Wednesday, January 4, 2023

MAYBE TWOUBLE LOOKIN FOR YOU 2


3979

Pt. 1

I previously wrote a blog which I titled, “Maybe Twouble Looking for You,” (after the line in “The Karate Kid II” in which ‘Daniel’ gets into it with a young guy in Okinawa).
Given some things which have occurred during my bike rides in the wee hours of the morning recently, I thought I would write a second edition of the blog.
Six or eight weeks ago, I was pedaling along a sidewalk on Spirit Lake Road, (I only pedal on sidewalks. The road is far too dangerous for bikers).

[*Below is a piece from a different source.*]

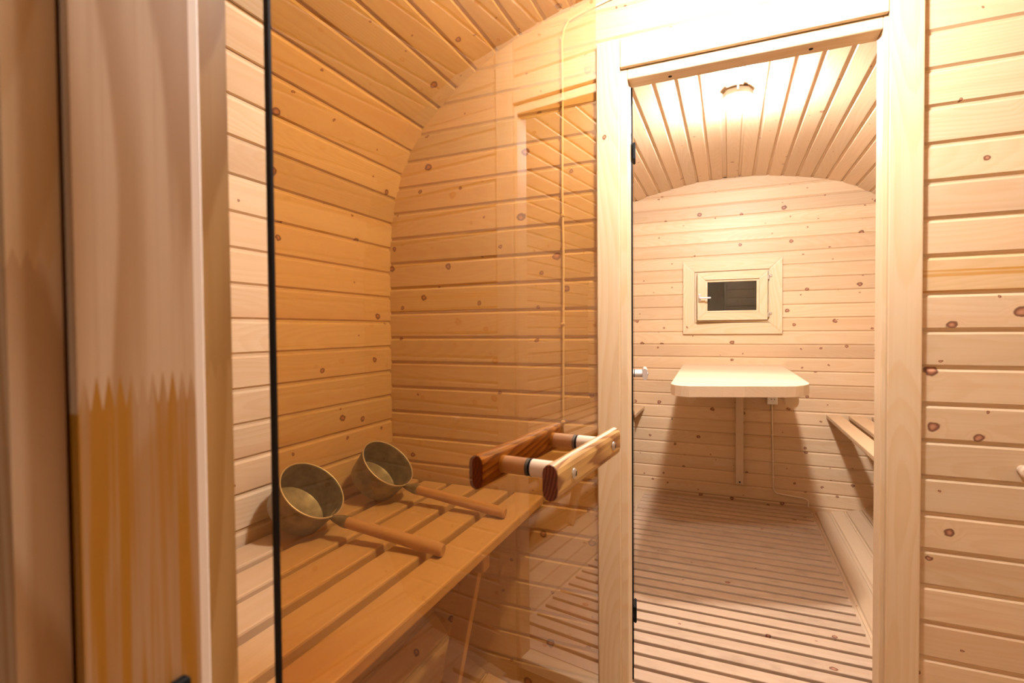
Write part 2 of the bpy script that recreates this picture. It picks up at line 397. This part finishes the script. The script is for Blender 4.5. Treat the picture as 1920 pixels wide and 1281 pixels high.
# one board right of the doorway carries a long amber resin streak
for o in list(wall_middle.children):
    m_ = WM[o.name]
    if m_.translation.x > 0.4 and abs(m_.translation.z-(H+0.128)) < 0.03 and m_.translation.y < YM+0.01:
        o.data = o.data.copy(); o.data.materials[0] = STREAK

# door surround of the middle partition
door_2 = tag(empty('door_2', (0, YM, 0)), kind='structure')
K = 0.988; YC = YM-0.018
box('casing', (-0.3733*K, YC, -1.16), (-0.3027*K, YM, 0.860), TRIM, door_2, 'z', 0.003, 2)
box('casing', (0.3667*K, YC, -1.16), (0.4383*K, YM, 0.990), TRIM, door_2, 'z', 0.003, 2)
box('casing', (-0.3020*K, YC, 0.776), (0.3660*K, YM, 0.860), TRIM, door_2, 'x', 0.003, 2)
box('jamb', (-0.3027, YM-0.004, -1.19), (-0.2790, 1.6045, 0.7755), TRIM, door_2, 'z', 0.002)
box('jamb', (0.3525, YM-0.004, -1.19), (0.3667, 1.6045, 0.7755), TRIM, door_2, 'z', 0.002)
box('head_jamb', (-0.2788, YM-0.004, 0.744), (0.3523, 1.6045, 0.7755), TRIM, door_2, 'x', 0.002)
box('threshold', (-0.2788, YM-0.004, -1.19), (0.3523, 1.6045, -1.150), TRIM, door_2, 'x', 0.004, 2)
for sx in (-0.16, 0.20):
    lathe('screw', [(0, 0.0055), (0.0012, 0.005), (0.0012, 0.0)], BLACK, frame((sx, YM+0.030, 0.7439+H), (0, 0, -1), (0, 1, 0)), door_2, 12)

# ------------------------------------------------------------------ near partition with its door frame
wall_near = boxes_mesh('wall_near', [((-1.165, 0.135, -1.25), (-0.322, 0.211, 1.05)), ((0.372, 0.135, -1.25), (1.165, 0.211, 1.05)),
                                     ((-0.322, 0.135, 0.80), (0.372, 0.211, 1.05)), ((-0.322, 0.135, -1.25), (0.372, 0.211, -1.17))], PANEL)
tag(wall_near, kind='structure')
door_1 = tag(empty('door_1', (0, 0.17, 0)), kind='structure')
def jointed(name, x_face, x_back, y0, y1, z0, z1, zj, teeth, amp, mat_up, mat_lo, sign=1):
    """post whose two lengths meet in a zig-zag finger joint; face at x_face"""
    zig = []
    for i in range(2*teeth+1):
        zig.append((y0+(y1-y0)*i/(2*teeth), zj + (amp if i % 2 else -amp)))
    mw = frame((x_face, (y0+y1)/2, zj+H), (0, 0, 1), (1 if x_face > x_back else -1, 0, 0))
    inv = mw.inverted()
    for nm, poly, mt in ((name, [(y1, z1), (y0, z1)]+zig, mat_up), (name, [(y0, z0), (y1, z0)]+zig[::-1], mat_lo)):
        n = len(poly); r = 0.0
        v = [inv @ Vector((x_face, a, b+H)) for a, b in poly] + [inv @ Vector((x_back, a, b+H)) for a, b in poly]
        f = [[i, (i+1) % n, n+(i+1) % n, n+i] for i in range(n)] + [list(range(n)), list(range(n, 2*n))[::-1]]
        mesh_obj(nm, v, f, mt, mw, door_1)
jointed('jamb', -0.270, -0.320, 0.1335, 0.1886, -1.19, 0.790, -0.028, 11, 0.0085, JAMB, RESIN)
jointed('rebate_strip', -0.285, -0.320, 0.1890, 0.2230, -1.19, 0.790, -0.022, 6, 0.0060, REBATE, REBATE)
jointed('casing', -0.2755, -0.370, 0.1120, 0.1315, -1.19, 0.800, 0.032, 4, 0.0045, RESIN2, JAMB)
box('rubber_seal', (-0.2845, 0.1890, -1.17), (-0.2790, 0.1960, 0.78), SEAL, door_1, 'z', 0.0015, 2)
box('rubber_seal', (-0.2786, 0.1890, -1.17), (-0.2752, 0.1985, 0.78), SEAL, door_1, 'z', 0.0012, 2)
box('jamb', (0.320, 0.1335, -1.19), (0.370, 0.2230, 0.790), JAMB, door_1, 'z', 0.002)
box('head_jamb', (-0.320, 0.1335, 0.7905), (0.370, 0.2230, 0.830), JAMB, door_1, 'x', 0.002)
box('threshold', (-0.268, 0.1335, -1.19), (0.318, 0.2230, -1.150), JAMB, door_1, 'x', 0.003)
ct = box('door_catch', (-0.2702, 0.1705, -0.225), (-0.2640, 0.1790, -0.1835), BLACK, door_1, 'z', 0.0012, 2)

# ------------------------------------------------------------------ far wall with its window
WX0, WX1, WZ0, WZ1 = -0.222, 0.258, 0.045, 0.404
wall_back = boxes_mesh('wall_back', [((-1.165, YF+0.021, -1.25), (WX0, YF+0.09, 1.05)), ((WX1, YF+0.021, -1.25), (1.165, YF+0.09, 1.05)),
                                     ((WX0, YF+0.021, WZ1), (WX1, YF+0.09, 1.05)), ((WX0, YF+0.021, -1.25), (WX1, YF+0.09, WZ0))], SHELL)
tag(wall_back, kind='structure')
def far_spans(lo, hi):
    w_ = wz(lo, hi)
    if hi > WZ0 and lo < WZ1: return [(-w_, WX0), (WX1, w_)]
    return [(-w_, w_)]
wall_boards(wall_back, YF, -1, far_spans, 0.8198+2*0.08897+0.05, 0.08897, -1.2, PANEL, 0.004, 'f')
window_1 = tag(empty('window_1', ((WX0+WX1)/2, YF, H+WZ0)), kind='structure')
def mitred(name, x0, x1, z0, z1, wd, y0, y1, mat, parent, bev=0.002):
    for (a0, a1, b0, b1, ax) in (((x0, z0), (x1, z0), (x0+wd, z0+wd), (x1-wd, z0+wd), (1, 0, 0)), ((x0, z1), (x1, z1), (x0+wd, z1-wd), (x1-wd, z1-wd), (1, 0, 0)),
                                 ((x0, z0), (x0, z1), (x0+wd, z0+wd), (x0+wd, z1-wd), (0, 0, 1)), ((x1, z0), (x1, z1), (x1-wd, z0+wd), (x1-wd, z1-wd), (0, 0, 1))):
        q = [a0, a1, b1, b0]; cx = sum(p[0] for p in q)/4; cz = sum(p[1] for p in q)/4
        mw = frame((cx, (y0+y1)/2, cz+H), ax, (0, -1, 0)); inv = mw.inverted()
        s_ = 0.9985
        def P(p, y): return inv @ Vector((cx+(p[0]-cx)*s_, y, cz+(p[1]-cz)*s_+H))
        # front face a little smaller than the back: soft chamfer
        def Q(p): return (cx+(p[0]-cx)*(1-bev/0.3), cz+(p[1]-cz)*(1-bev*2/wd))
        v = [P(p, y1) for p in q]+[P(p, y0+bev) for p in q]+[P(Q(p), y0) for p in q]
        f = [[0, 1, 2, 3], [0, 4, 5, 1], [1, 5, 6, 2], [2, 6, 7, 3], [3, 7, 4, 0], [4, 8, 9, 5], [5, 9, 10, 6], [6, 10, 11, 7], [7, 11, 8, 4], [8, 9, 10, 11]]
        mesh_obj(name, v, f, mat, mw, parent)
mitred('casing', -0.302, 0.329, -0.036, 0.481, 0.078, YF-0.016, YF, TRIM, window_1)
mitred('window_frame', -0.2225, 0.2585, 0.0445, 0.4035, 0.014, YF-0.006, YF+0.07, TRIM, window_1)
sash = empty('sash', (0.018, YF-0.02, H+0.05)); sash.parent = window_1; sash.matrix_parent_inverse = WM['window_1'].inverted()
mitred('sash_rail', -0.205, 0.240, 0.060, 0.392, 0.052, YF-0.022, YF+0.020, TRIM, sash)
mitred('glazing_bead', -0.1525, 0.1875, 0.1125, 0.3395, 0.014, YF-0.012, YF+0.012, TRIM, sash)
for yp in (0.000, 0.010):     # double glazing
    box('pane', (-0.1400, YF+yp, 0.1252), (0.1750, YF+yp+0.004, 0.3268), CLEAR, sash, 'x', 0)
lathe('handle_plate', [(0, 0.011), (0.004, 0.011), (0.007, 0.009), (0.007, 0.0)], STEEL, frame((-0.190, YF-0.022, 0.218+H), (0, -1, 0), (0, 0, 1)), sash, 20)
box('handle_plate', (-0.199, YF-0.028, 0.190), (-0.181, YF-0.022, 0.244), STEEL, sash, 'z', 0.004, 2)
box('handle_lever', (-0.196, YF-0.062, 0.209), (-0.184, YF-0.028, 0.221), STEEL, sash, 'y', 0.003, 2)
box('handle_lever', (-0.196, YF-0.066, 0.208), (-0.118, YF-0.055, 0.220), STEEL, sash, 'x', 0.004, 2)
for z in (0.345, 0.092):
    box('hinge', (0.238, YF-0.026, z-0.014), (0.250, YF-0.016, z+0.014), STEEL, sash, 'z', 0.003, 2)
    box('hinge', (0.2505, YF-0.024, z+0.002), (0.266, YF-0.016, z+0.020), STEEL, sash, 'z', 0.003, 2)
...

As I ‘be-bopped’ along, minding my own business, a sheriff’s deputy came up behind me, and threw on his blue lights for a few seconds. (I can tell you, that got my attention).
Stopping my bike in the middle of the sidewalk, “Deputy Jensen” got out of his car, and strolled over to me.
I spoke first.
“What can I do for you, deputy? There’s not a curfew in effect is there?” (Dawn was still hours away).
He responded to my question.
“No. Not at all. But the McDonald’s restaurant over here was robbed this morning. I need to ask you a couple of questions.”
To which I said,
“I’m far too old for something like that. But I can tell you, I just saw something a few minutes ago at the business next to the McDonald’s.”
(and)
“There was a car sitting in the parking lot in front of that building, and a couple of people standing next to it. I know that place has been closed for decades. It used to be a ceramic shop.”
(and)
“I had stopped at the bank across the street for a second to swig some water when I saw them. It may have been my light, but they got in their car, and left immediately.”
The deputy asked for my ID, and I informed him I didn’t carry one with me with I rode my bike. Next, he asked for my name and street address, and indicated that he might want to follow up with me in the next day or two.
I never heard from him again.
Strange. My surname is McDonald. I worked at a McDonald’s hamburger branch in my early 30’s, and now I’m a ‘suspect’ in a robbery at my local McDonald’s.
McDonald seems to be a prominent name in my life and future.
Pt. 2
I was peddling on the same sidewalk, which borders the same street, several days ago, and preparing to round the curve on which my sister-in-law and brother-in-law live. Of course, it was “O Dark City,” as it always is when I climb on my bike and do what I have enjoyed doing for so long.
Suddenly, a car came up from behind me, slowed down, and came to a stop in the middle of the road; approximately fifty feet ahead.
Now, the driver opened the door, stepped out, and yelled something in my direction. Two or three indistinquishable words.
As the man stopped and directed his words towards me, I also stopped… and waited. I have long since discovered certain actions (and sometimes the lack thereof) that have served me well in the middle of the night, amongst “the ghoulies and ghosties and long-legged beasties” which seem to inhabit my local darkness.
I will always wonder what he said.
Pt. 3
Last night, (actually this morning), I was pedaling down the same stretch of sidewalk; though I was a bit north of where I was in the two preceding stories.
As I passed my local Publix supermarket, I noticed a middle-aged man, a woman, and a pit bull cross the street. The woman had just reached the sidewalk with the dog, and the man was just about to step from the road to the sidewalk.
The mid-size canine was obviously pulling against its far too long leash, and began to bark at me. I had an immediate decision to make. Would I turn my bike, and cross the same street in the opposite direction from which they had come? Or would I stay on the sidewalk?
Of course, my concern was that the young lady wouldn’t reign in her dog several feet, and he would summarily bite me (many times) about my ankles, legs and mid section.
I stayed the course and continued to pedal. I was ready for that savage beast, as I was about to go into a “kick you as many times as I can when I pass you” mode.
I passed the barking, slubbering pit bull with two feet to spare. I am convinced that had he had the opportunity, he would have made my leg look like hamburger meat.
I mean, what on earth are sane, thinking individuals doing out there in the middle of the night?
(Pretend I didn’t ask that question).